**REQUIREMENT**
Do not repeat pictures. Repeat exactly the lines of the listing below from its first line through the line with "return CAM + d*((val-CAM[i])/d[i])".

## Begin

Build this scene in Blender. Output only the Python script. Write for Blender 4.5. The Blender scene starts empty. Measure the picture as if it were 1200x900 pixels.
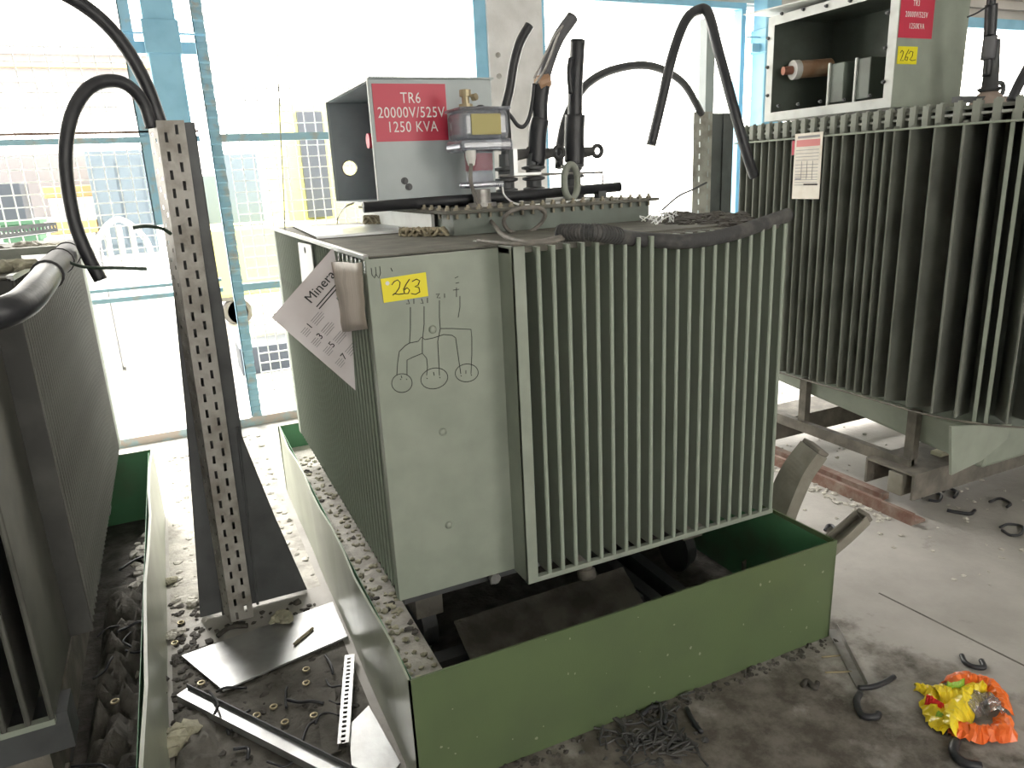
import bpy, bmesh, math, random
from mathutils import Vector, Matrix
random.seed(7)
C = bpy.context.scene.collection
PI = math.pi

# ------------------------------------------------------------------ camera
CAM = Vector((-0.4089, -1.6939, 1.7105)); YAW, PITCH, ROLL, FPX = -0.4233, -0.2761, -0.0488, 860.4485
_cy, _sy, _cp, _sp = math.cos(YAW), math.sin(YAW), math.cos(PITCH), math.sin(PITCH)
FWD = Vector((-_sy*_cp, _cy*_cp, _sp)); _r = Vector((_cy, _sy, 0)); _u = _r.cross(FWD)
RGT = _r*math.cos(ROLL) + _u*math.sin(ROLL); UP = _u*math.cos(ROLL) - _r*math.sin(ROLL)
cd = bpy.data.cameras.new('camera'); cam = bpy.data.objects.new('camera', cd); C.objects.link(cam)
M = Matrix((RGT, UP, -FWD)).transposed().to_4x4(); M.translation = CAM; cam.matrix_world = M
cd.sensor_width = 36; cd.lens = FPX/1200*36; cd.clip_start = .02; cd.clip_end = 200
bpy.context.scene.camera = cam

def un(px, py, ax, val):
    """the point of the place seen at a pixel, on the plane ax = val"""
    d = FWD + RGT*((px-600)/FPX) - UP*((py-450)/FPX); i = 'xyz'.index(ax)
    return CAM + d*((val-CAM[i])/d[i])

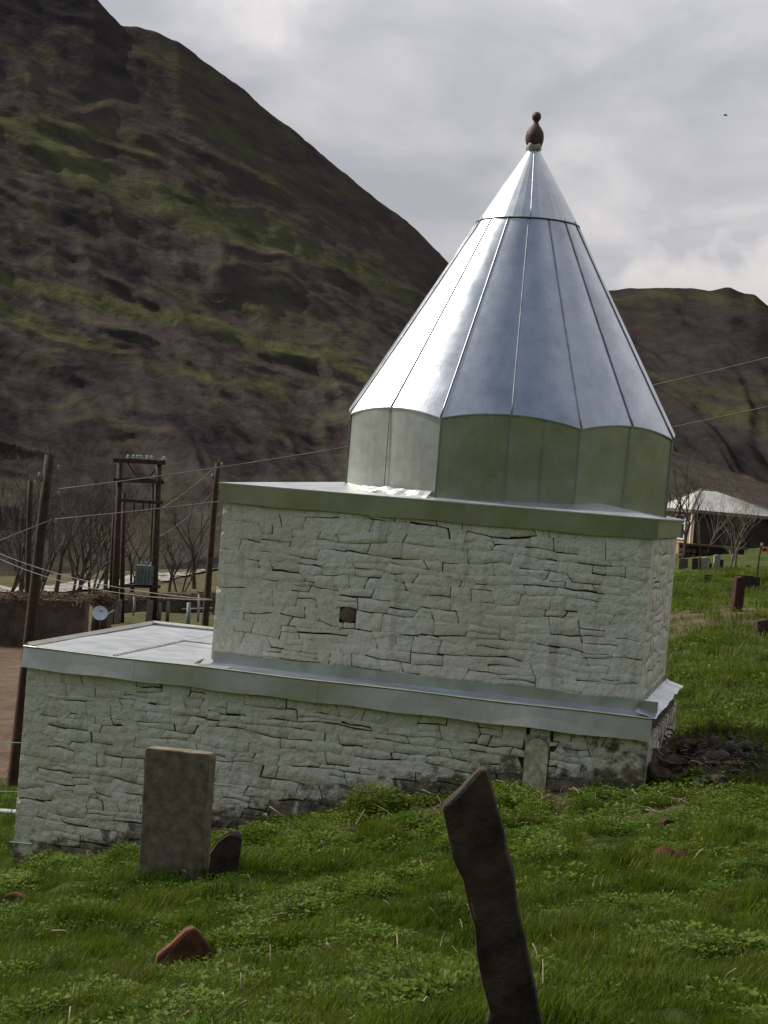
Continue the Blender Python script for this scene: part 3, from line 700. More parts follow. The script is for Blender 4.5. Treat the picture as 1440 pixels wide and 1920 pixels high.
# lower roof: fascia strips, flat sheets, raised rim, ledge flashing round the upper block
mb_ = lambda: MB()
def strip(pts_top, pts_bot): 
    m = MB()
    for i in range(len(pts_top)-1): m.quad(pts_bot[i], pts_bot[i+1], pts_top[i+1], pts_top[i])
    return m
def wavy_strip(s0, s1, fn_top, fn_bot, n=24):
    m = MB(); rows = 5; g = []
    for i in range(n+1):
        s = s0 + (s1-s0)*i/n; a = fn_bot(s); b = fn_top(s); g.append([a.lerp(b, k/(rows-1)) for k in range(rows)])
    for i in range(n):
        for k in range(rows-1): m.quad(g[i][k], g[i+1][k], g[i+1][k+1], g[i][k+1])
    return m
fj = [-0.03, 0.55, 1.55, 2.6, 3.3, 4.42, 5.3, 6.06, 6.57]
for i in range(len(fj)-1):
    o1 = 0.0 if i % 2 else 0.003
    m = wavy_strip(fj[i] - (0.01 if i else 0), fj[i+1], lambda s: bp(s, -0.045 - o1 + 0.004*math.sin(s*5), Z_LED + 0.004*math.sin(s*3.1)), lambda s: bp(s, -0.082 - o1 - 0.012*math.sin(s*1.1+0.4) + 0.006*math.sin(s*4+1), Z_FB + 0.006*math.sin(s*7)), 12)
    mpart(m, 'fascia_strip', M['galv_dull'], None, True)
# rolled top edge of the fascia
mpart(MB().tube([bp(s, -0.05, Z_LED + 0.004*math.sin(s*3.1) + 0.004) for s in np.linspace(-0.03, 6.57, 40)], 0.011, 6), 'fascia_bead', M['galv_dull'], None, True)
# right side fascia of the lower block and its crumpled sheet edge
mpart(wavy_strip(-0.04, LOW_D+0.03, lambda s: bp(-0.03, s, Z_LED), lambda s: bp(-0.03, s, Z_LED - 0.035), 10), 'fascia_strip', M['galv_dull'], None, True)
mpart(wavy_strip(-0.04, LOW_D+0.03, lambda s: bp(LOW_L+0.04, s, Z_LED), lambda s: bp(LOW_L+0.04, s, Z_FB), 10), 'fascia_strip', M['galv_dull'], None, True)
def sheet(fn, nu, nv):
    m = MB(); g = [[fn(i/nu, j/nv) for j in range(nv+1)] for i in range(nu+1)]
    for i in range(nu):
        for j in range(nv): m.quad(g[i][j], g[i+1][j], g[i+1][j+1], g[i][j+1])
    return m
def roofz(s, b):  # nearly flat, a slight fall to the front
    return Z_LED + 0.006 + 0.035*(b/LOW_D) + 0.006*float(P1(s*1.3, b*1.3))
# flat roof sheets left of the upper block
shs = [(U1-0.3, 5.55, -0.02, 1.55), (5.56, 6.53, -0.02, 1.75), (U1-0.3, 5.55, 1.56, LOW_D), (5.56, 6.53, 1.76, LOW_D)]
for (s0, s1, b0, b1) in shs:
    mpart(sheet(lambda u_, v_: bp(s0 + (s1-s0)*u_, b0 + (b1-b0)*v_, roofz(s0 + (s1-s0)*u_, b0 + (b1-b0)*v_)), 8, 10), 'roof_sheet', M['galv_roof'], None, True)
mpart(MB().tube([bp(5.555, b, roofz(5.55, b) + 0.008) for b in np.linspace(0, 1.9, 8)] , 0.012, 4), 'roof_seam', M['seam'])
mpart(MB().tube([bp(s, 1.9, roofz(s, 1.9) + 0.008) for s in np.linspace(5.55, U1+0.02, 6)], 0.012, 4), 'roof_seam', M['seam'])
for pts in ([bp(6.55, -0.02, Z_LED+0.02), bp(6.55, LOW_D, Z_LED+0.06)], [bp(6.55, LOW_D, Z_LED+0.06), bp(U1-0.2, LOW_D, Z_LED+0.06)]):
    m = MB(); a, b = pts; m.tube([a, b], 0.032, 4); mpart(m, 'roof_rim', M['galv_dull'])
# ledge: sloping flashing between the upper wall and the lower fascia
def ledge_fn(u_, v_, s0, s1):
    s = s0 + (s1-s0)*u_
    if v_ < 0.5: # sloping tread
        t = v_/0.5; b = -0.045 + (UB0 + 0.035)*t; z = Z_LED + 0.004 + 0.016*t + 0.016*float(P1(s*2.4, t*1.5))*math.sin(math.pi*t)
    else:
        t = (v_-0.5)/0.5; b = UB0 - 0.016 - 0.012*(1-t) - 0.008*float(P1(s*3, 7)); z = Z_LED + 0.020 + 0.105*t + 0.012*float(P1(s*2.1, 3))*t
    return bp(s, b, z)
lj = [-0.04, 0.85, 1.9, 2.75, 3.8, U1-0.03]
for i in range(len(lj)-1): mpart(sheet(lambda u_, v_: ledge_fn(u_, v_, lj[i], lj[i+1]), 18, 10), 'ledge_flashing', M['galv'], None, True)
def ledgeR(u_, v_):
    b = -0.04 + (LOW_D + 0.04)*u_; t = v_; s = -0.055 + (U0 + 0.05)*min(1, t/0.6) - 0.02*float(P1(b*2.5, 1)) * (1-t)
    z = Z_LED + 0.003 + 0.05*min(1, t/0.6) + 0.07*max(0, (t-0.6)/0.4) + 0.025*float(P1(b*3, 9))*(1-t)
    return bp(min(s, U0 - 0.012), b, z)
mpart(sheet(ledgeR, 20, 6), 'ledge_flashing', M['galv'], None, True)
# dark flap standing in for gap shadow at the upper wall's left foot
mb = MB(); mb.add([bp(U1-0.02, -0.02, Z_LED+0.03), bp(U1+0.07, 0.03, Z_LED+0.02), bp(U1+0.04, 0.14, Z_LED+0.05), bp(U1+0.01, 0.2, Z_LED+0.07), bp(U1-0.02, -0.01, Z_LED+0.05)], [(0, 1, 2), (0, 2, 3, 4)])
mpart(mb, 'gap_shadow_flap', M['iron'])

# upper roof: fascia and low hip roof under the drum
EO = 0.11   # eaves overhang
eS0, eS1, eB0, eB1 = U0 - 0.085, U1 + 0.06, UB0 - 0.06, UB1 + 0.1
fj = [U0 - 0.047, 1.15, 2.3, 3.45, U1+0.04]
for i in range(4):
    mpart(wavy_strip(fj[i], fj[i+1], lambda s: bp(s, UB0 - 0.05 - 0.002*(i % 2), Z_UE), lambda s: bp(s, UB0 - 0.038 + 0.006*math.sin(s*4), Z_UF - 0.012 + 0.006*math.sin(s*6)), 10), 'fascia_strip', M['galv_dull'], None, True)
mpart(wavy_strip(UB0 - 0.04, UB1+0.04, lambda s: bp(U0 - 0.045, s, Z_UE), lambda s: bp(U0 - 0.035, s, Z_UF), 8), 'fascia_strip', M['galv_dull'], None, True)
mpart(wavy_strip(UB0 - 0.04, UB1+0.04, lambda s: bp(U1 + 0.045, s, Z_UE), lambda s: bp(U1 + 0.035, s, Z_UF), 8), 'fascia_strip', M['galv_dull'], None, True)
DC = (1.93, 1.90)      # drum centre in wall coordinates
apexz = Z_UE + 0.012 + 0.155*((eB1-eB0)/2)
r0, r1 = bp(DC[0]-0.3, DC[1], apexz), bp(DC[0]+0.3, DC[1], apexz)
c00, c10, c11, c01 = bp(eS0, eB0, Z_UE), bp(eS1, eB0, Z_UE), bp(eS1, eB1, Z_UE), bp(eS0, eB1, Z_UE)
th = Vector((0, 0, 0.012))
for quad in ((c00, c10, r1, r0), (c11, c01, r0, r1), (c10, c11, r1, r1), (c01, c00, r0, r0)):
    m = MB()
    if (quad[2] - quad[3]).length < 1e-6:
        a, b, c = quad[:3]; m.add([a+th, b+th, c+th, a, b], [(0, 1, 2), (3, 4, 1, 0)])
    else:
        a, b, c, d = quad; m.add([a+th, b+th, c+th, d+th, a, b], [(0, 1, 2, 3), (4, 5, 1, 0)])
    mpart(m, 'hip_roof_sheet', M['galv_roof'])

# drum: eight facets aligned to what shows, sides hugging the block
C0 = bp(DC[0], DC[1], 0); RX, RY = 1.845, 1.38
ANG0 = R_(-3.4)
def ov(theta, k=1.0, z=0.0):   # theta measured from the direction towards the camera, + to the right
    return Vector((C0.x + k*RX*math.sin(theta), C0.y - k*RY*math.cos(theta), z))
Z_DT = 0.80   # top of the drum at its corners
verts = [ANG0 + R_(22.5 + 45*i) for i in range(8)]
drum = mpart(MB().lathe([(0.5, -0.1), (0.5, 0.3)], 8, (C0.x, C0.y, 0)), 'drum_core', M['seam'])
seamsat = {7: [0.0, 0.45, 0.53, 1.0], 0: [0, 0.5, 1], 6: [0.0, 0.45, 1.0], 1: [0, .5, 1], 2: [0, .5, 1], 3: [0, .5, 1], 4: [0, .5, 1], 5: [0, .5, 1]}
def dz_top(t): return 0.085*4*t*(1-t)   # the cone meets a flat facet higher at its middle
for i in range(8):
    a, b = ov(verts[i-1]), ov(verts[i])
    cuts = {0: [0, .49, .74, 1.0], 7: [0, .47, 1.0], 1: [0, .5, 1.0]}.get(i, [0, .5, 1.0])
    for c0, c1 in zip(cuts[:-1], cuts[1:]):
        m = MB(); n = 6; nrm = Vector((a.y - b.y, b.x - a.x, 0)).normalized(); rows = 6
        if nrm.dot(a - C0) < 0: nrm = -nrm
        g = []
        for k in range(n+1):
            t = c0 + (c1-c0)*k/n; p = a.lerp(b, t)
            bul = 0.012*math.sin(math.pi*k/n) + 0.045*math.sin(math.pi*t)
            g.append([Vector((p.x, p.y, 0)) + nrm*(bul*(0.5+0.5*j/rows)) + Vector((0, 0, -0.22 + (Z_DT + dz_top(t) + 0.22)*j/rows)) for j in range(rows+1)])
        for k in range(n):
            for j in range(rows): m.quad(g[k][j], g[k+1][j], g[k+1][j+1], g[k][j+1])
        mpart(m, 'drum_panel', M['galv_dull'], None, True)
        if c1 < 1.0:
            p = a.lerp(b, c1) + nrm*(0.045*math.sin(math.pi*c1)); mpart(MB().tube([p + Vector((0, 0, -0.1)), p + nrm*0.008 + Vector((0, 0, Z_DT + dz_top(c1)))], 0.005, 4), 'drum_seam', M['seam'])
    p = ov(verts[i], 1.003); mpart(MB().tube([p + Vector((0, 0, -0.1)), p + Vector((0, 0, Z_DT))], 0.009, 4), 'drum_seam', M['seam'])

# cone: sixteen gores from the drum rim to a ring, three cap sheets above
RING_Z, RING_R = 3.06, 0.535
APEX_Z = 3.86
AX = at(1003, 278, 17.42); 
def axis_xy(z): # the cone leans with the axis it shows
    t = (z - Z_DT)/(APEX_Z - Z_DT); return Vector((C0.x + (AX.x - C0.x)*t*1.0, C0.y, 0))
def rim(theta):
    # octagon point at this angle, pushed out a little as eaves
    k = ((theta - verts[0]) % R_(45))/R_(45); i = int(((theta - verts[0]) % (2*math.pi))/R_(45))
    a, b = ov(verts[i]), ov(verts[(i+1) % 8]); p = a.lerp(b, k)
    out = (p - Vector((C0.x, C0.y, 0))).normalized()
    return p + out*(0.02 + 0.040*math.sin(math.pi*k)) + Vector((0, 0, Z_DT - 0.005 + dz_top(k)*1.05))
def ringp(theta):
    c = axis_xy(RING_Z); return Vector((c.x + RING_R*math.sin(theta), c.y - RING_R*0.93*math.cos(theta), RING_Z + 0.012*math.sin(theta)))
def gore_pt(theta, tl, tt):  # tl 0..1 across the gore, tt 0..1 up
    a, b = rim(theta), ringp(theta); p = a.lerp(b, tt)
    c = axis_xy(p.z); out = (p - Vector((c.x, c.y, p.z))); out.z = 0; out.normalize()
    return p + out*(0.016*math.sin(math.pi*tl)*math.sin(math.pi*min(1, tt*0.8+0.15)) - 0.008*math.sin(math.pi*tt))
NG = 16
for g_ in range(NG):
    th0 = verts[0] + 2*math.pi*g_/NG; th1 = th0 + 2*math.pi/NG
    m = MB(); nu, nv = 16, 22; gr = []
    for i in range(nu+1):
        gr.append([gore_pt(th0 + (th1-th0)*i/nu, i/nu, j/nv) for j in range(nv+1)])
    for i in range(nu):
        for j in range(nv): m.quad(gr[i][j], gr[i+1][j], gr[i+1][j+1], gr[i][j+1])
    # thin turned-down lip at the eaves
    for i in range(nu):
        a, b = gr[i][0], gr[i+1][0]; dn = Vector((0, 0, -0.014)); m.quad(a + dn, b + dn, b, a)
    mpart(m, 'cone_panel', M['galv'], None, True)
    m = MB().tube([gore_pt(th0, 0, j/20) + (gore_pt(th0, 0, j/20) - axis_xy(0) - Vector((0, 0, gore_pt(th0, 0, j/20).z))).normalized()*0.006 for j in range(21)], 0.0085, 4)
    mpart(m, 'standing_seam', M['seam'], None, True)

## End

**RESULT OF THIS TASK**
Build this scene in Blender. Output only the Python script. Write for Blender 4.5. The Blender scene starts empty. Measure the picture as if it were 1200x900 pixels.
import bpy, bmesh, math, random
from mathutils import Vector, Matrix
random.seed(7)
C = bpy.context.scene.collection
PI = math.pi

# ------------------------------------------------------------------ camera
CAM = Vector((-0.4089, -1.6939, 1.7105)); YAW, PITCH, ROLL, FPX = -0.4233, -0.2761, -0.0488, 860.4485
_cy, _sy, _cp, _sp = math.cos(YAW), math.sin(YAW), math.cos(PITCH), math.sin(PITCH)
FWD = Vector((-_sy*_cp, _cy*_cp, _sp)); _r = Vector((_cy, _sy, 0)); _u = _r.cross(FWD)
RGT = _r*math.cos(ROLL) + _u*math.sin(ROLL); UP = _u*math.cos(ROLL) - _r*math.sin(ROLL)
cd = bpy.data.cameras.new('camera'); cam = bpy.data.objects.new('camera', cd); C.objects.link(cam)
M = Matrix((RGT, UP, -FWD)).transposed().to_4x4(); M.translation = CAM; cam.matrix_world = M
cd.sensor_width = 36; cd.lens = FPX/1200*36; cd.clip_start = .02; cd.clip_end = 200
bpy.context.scene.camera = cam

def un(px, py, ax, val):
    """the point of the place seen at a pixel, on the plane ax = val"""
    d = FWD + RGT*((px-600)/FPX) - UP*((py-450)/FPX); i = 'xyz'.index(ax)
    return CAM + d*((val-CAM[i])/d[i])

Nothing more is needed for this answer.